## EXERCISE DIRECTIONS
Among the records that follow, set down only the lines from the one containing "Recreate this scene" to the one containing "S.camera = cam", both included, exactly.

## THE INPUT
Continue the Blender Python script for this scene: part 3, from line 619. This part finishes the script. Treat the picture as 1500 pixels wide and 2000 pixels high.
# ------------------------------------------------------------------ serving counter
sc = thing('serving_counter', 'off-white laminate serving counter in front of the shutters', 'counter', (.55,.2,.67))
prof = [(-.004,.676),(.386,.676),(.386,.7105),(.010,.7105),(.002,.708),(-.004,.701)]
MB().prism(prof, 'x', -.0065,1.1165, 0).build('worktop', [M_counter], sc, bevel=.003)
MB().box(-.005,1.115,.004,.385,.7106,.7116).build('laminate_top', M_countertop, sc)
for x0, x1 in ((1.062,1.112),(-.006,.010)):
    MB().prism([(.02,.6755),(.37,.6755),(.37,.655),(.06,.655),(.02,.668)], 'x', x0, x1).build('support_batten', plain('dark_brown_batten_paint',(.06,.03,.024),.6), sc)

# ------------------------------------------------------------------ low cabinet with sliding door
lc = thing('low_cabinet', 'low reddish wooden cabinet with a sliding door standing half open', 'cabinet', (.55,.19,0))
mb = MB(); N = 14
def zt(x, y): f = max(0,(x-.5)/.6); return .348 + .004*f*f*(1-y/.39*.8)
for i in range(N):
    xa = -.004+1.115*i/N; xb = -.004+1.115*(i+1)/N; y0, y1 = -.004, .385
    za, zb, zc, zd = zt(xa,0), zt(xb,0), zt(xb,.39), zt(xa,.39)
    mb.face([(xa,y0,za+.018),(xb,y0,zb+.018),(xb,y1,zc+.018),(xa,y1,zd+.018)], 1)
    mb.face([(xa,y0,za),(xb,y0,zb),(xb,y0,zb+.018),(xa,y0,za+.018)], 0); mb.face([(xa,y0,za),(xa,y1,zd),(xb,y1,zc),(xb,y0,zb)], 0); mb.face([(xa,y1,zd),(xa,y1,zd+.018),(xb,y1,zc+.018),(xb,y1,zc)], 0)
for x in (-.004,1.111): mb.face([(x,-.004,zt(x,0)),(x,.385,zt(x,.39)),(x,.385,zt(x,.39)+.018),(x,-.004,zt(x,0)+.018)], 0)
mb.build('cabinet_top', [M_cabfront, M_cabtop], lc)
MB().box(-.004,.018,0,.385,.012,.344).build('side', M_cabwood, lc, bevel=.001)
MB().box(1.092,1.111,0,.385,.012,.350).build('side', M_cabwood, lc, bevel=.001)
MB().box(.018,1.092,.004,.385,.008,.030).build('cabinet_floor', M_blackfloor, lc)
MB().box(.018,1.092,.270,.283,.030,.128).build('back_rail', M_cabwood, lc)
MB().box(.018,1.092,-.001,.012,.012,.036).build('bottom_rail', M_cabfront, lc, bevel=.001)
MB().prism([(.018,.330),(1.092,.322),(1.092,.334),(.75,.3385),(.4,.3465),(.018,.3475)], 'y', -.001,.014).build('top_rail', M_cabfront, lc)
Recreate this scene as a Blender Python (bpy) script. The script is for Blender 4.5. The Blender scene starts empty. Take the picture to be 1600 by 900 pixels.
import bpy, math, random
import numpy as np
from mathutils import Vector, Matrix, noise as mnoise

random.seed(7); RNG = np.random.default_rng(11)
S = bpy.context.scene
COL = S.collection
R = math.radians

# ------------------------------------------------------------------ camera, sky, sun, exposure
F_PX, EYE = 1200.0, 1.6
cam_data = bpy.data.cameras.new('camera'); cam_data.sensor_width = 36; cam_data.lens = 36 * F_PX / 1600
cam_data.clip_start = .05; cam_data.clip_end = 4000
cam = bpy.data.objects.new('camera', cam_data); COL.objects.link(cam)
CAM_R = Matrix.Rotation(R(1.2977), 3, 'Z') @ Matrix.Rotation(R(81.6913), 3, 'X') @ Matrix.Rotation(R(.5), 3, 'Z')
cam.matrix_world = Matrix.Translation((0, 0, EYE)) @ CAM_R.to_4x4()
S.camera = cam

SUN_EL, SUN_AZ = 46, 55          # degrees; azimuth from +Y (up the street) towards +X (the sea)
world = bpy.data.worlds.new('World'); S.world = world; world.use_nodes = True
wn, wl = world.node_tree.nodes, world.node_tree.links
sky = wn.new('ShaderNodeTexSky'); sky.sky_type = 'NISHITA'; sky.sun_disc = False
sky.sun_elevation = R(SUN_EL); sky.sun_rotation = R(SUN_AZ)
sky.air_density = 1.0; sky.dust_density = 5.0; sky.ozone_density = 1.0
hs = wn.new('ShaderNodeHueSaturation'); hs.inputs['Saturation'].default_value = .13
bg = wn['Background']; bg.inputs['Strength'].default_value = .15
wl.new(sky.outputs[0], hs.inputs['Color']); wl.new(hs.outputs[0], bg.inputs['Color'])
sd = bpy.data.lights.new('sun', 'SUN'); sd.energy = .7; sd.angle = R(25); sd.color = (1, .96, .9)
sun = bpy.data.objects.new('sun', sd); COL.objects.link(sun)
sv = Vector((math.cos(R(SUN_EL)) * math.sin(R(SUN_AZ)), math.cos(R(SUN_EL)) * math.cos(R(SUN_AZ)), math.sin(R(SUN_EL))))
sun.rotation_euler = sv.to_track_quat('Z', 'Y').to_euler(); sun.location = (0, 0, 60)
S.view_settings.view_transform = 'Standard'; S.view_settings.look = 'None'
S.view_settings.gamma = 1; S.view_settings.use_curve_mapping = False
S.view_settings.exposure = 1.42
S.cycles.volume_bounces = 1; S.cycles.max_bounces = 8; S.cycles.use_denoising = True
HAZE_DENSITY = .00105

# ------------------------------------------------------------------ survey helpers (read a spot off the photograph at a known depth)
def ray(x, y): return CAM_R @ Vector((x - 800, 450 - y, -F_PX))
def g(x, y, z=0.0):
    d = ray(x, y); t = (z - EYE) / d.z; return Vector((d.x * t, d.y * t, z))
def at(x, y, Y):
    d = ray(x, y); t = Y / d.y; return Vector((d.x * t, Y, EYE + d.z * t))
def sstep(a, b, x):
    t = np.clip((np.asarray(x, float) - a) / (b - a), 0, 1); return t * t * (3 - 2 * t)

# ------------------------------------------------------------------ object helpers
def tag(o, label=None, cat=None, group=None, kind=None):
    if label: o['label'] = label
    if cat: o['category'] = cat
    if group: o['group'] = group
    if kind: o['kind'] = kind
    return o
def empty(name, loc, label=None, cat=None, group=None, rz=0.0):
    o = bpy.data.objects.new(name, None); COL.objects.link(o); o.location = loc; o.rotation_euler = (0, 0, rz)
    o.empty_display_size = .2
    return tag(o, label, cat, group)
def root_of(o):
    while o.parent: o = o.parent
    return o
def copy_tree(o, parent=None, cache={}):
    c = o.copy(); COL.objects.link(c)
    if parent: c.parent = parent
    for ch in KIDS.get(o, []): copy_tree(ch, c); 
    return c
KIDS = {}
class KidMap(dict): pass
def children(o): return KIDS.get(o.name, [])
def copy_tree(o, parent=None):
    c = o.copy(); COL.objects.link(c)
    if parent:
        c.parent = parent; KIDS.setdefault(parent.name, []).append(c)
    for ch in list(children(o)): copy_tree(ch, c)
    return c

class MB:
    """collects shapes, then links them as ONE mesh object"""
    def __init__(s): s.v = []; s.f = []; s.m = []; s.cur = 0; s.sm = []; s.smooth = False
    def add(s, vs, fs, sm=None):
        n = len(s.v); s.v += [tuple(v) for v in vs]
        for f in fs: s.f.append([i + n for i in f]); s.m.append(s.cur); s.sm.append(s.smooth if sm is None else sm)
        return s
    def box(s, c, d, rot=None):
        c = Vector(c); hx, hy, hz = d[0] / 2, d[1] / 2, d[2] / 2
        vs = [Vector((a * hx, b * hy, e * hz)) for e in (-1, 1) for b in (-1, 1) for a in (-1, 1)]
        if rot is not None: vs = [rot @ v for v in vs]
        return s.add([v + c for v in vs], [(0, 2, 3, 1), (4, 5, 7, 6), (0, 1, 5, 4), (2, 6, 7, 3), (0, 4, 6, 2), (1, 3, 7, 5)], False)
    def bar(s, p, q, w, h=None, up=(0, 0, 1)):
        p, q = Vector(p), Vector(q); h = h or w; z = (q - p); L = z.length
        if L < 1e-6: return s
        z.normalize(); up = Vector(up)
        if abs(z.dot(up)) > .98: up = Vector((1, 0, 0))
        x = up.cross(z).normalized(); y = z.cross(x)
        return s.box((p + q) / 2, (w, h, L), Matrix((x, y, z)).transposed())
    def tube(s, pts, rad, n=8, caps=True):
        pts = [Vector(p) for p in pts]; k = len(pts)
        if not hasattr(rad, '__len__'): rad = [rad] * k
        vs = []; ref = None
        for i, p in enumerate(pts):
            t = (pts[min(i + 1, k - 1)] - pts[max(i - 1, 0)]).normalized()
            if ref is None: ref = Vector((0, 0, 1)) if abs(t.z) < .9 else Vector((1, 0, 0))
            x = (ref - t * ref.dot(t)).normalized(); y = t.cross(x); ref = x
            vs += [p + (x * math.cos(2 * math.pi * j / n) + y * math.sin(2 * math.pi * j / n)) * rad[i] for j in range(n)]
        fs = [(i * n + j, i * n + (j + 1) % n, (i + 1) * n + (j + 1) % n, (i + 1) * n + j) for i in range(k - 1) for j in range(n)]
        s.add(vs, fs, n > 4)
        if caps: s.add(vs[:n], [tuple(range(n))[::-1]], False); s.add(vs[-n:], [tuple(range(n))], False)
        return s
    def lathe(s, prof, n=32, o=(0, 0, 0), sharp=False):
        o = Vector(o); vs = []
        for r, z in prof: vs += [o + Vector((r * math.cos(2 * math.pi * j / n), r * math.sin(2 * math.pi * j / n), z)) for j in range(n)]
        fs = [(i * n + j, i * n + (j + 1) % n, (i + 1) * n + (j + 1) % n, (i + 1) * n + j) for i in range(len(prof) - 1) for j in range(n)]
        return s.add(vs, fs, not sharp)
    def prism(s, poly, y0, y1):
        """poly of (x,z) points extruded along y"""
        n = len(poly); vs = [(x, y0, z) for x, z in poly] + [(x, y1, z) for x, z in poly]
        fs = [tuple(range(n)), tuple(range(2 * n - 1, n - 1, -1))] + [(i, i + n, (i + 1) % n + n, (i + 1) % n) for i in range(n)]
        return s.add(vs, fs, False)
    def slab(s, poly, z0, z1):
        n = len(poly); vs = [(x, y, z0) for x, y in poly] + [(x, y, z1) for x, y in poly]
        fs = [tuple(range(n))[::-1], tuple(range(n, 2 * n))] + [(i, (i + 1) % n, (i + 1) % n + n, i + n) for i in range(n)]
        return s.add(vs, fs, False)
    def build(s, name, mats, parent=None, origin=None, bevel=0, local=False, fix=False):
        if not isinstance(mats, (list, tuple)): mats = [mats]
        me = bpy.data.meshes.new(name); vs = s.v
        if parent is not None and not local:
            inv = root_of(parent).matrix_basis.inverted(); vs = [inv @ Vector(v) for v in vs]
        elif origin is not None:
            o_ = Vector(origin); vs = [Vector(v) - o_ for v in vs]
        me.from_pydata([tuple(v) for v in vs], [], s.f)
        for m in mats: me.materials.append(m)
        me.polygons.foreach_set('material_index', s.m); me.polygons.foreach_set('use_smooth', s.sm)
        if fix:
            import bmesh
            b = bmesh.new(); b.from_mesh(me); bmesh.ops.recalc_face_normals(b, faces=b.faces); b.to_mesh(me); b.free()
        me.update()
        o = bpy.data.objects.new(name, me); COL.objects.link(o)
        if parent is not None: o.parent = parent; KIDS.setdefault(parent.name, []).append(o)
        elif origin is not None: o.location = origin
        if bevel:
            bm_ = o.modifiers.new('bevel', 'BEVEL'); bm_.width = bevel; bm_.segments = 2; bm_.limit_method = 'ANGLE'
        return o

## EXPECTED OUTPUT
Recreate this scene as a Blender Python (bpy) script. The script is for Blender 4.5. The Blender scene starts empty. Take the picture to be 1600 by 900 pixels.
import bpy, math, random
import numpy as np
from mathutils import Vector, Matrix, noise as mnoise

random.seed(7); RNG = np.random.default_rng(11)
S = bpy.context.scene
COL = S.collection
R = math.radians

# ------------------------------------------------------------------ camera, sky, sun, exposure
F_PX, EYE = 1200.0, 1.6
cam_data = bpy.data.cameras.new('camera'); cam_data.sensor_width = 36; cam_data.lens = 36 * F_PX / 1600
cam_data.clip_start = .05; cam_data.clip_end = 4000
cam = bpy.data.objects.new('camera', cam_data); COL.objects.link(cam)
CAM_R = Matrix.Rotation(R(1.2977), 3, 'Z') @ Matrix.Rotation(R(81.6913), 3, 'X') @ Matrix.Rotation(R(.5), 3, 'Z')
cam.matrix_world = Matrix.Translation((0, 0, EYE)) @ CAM_R.to_4x4()
S.camera = cam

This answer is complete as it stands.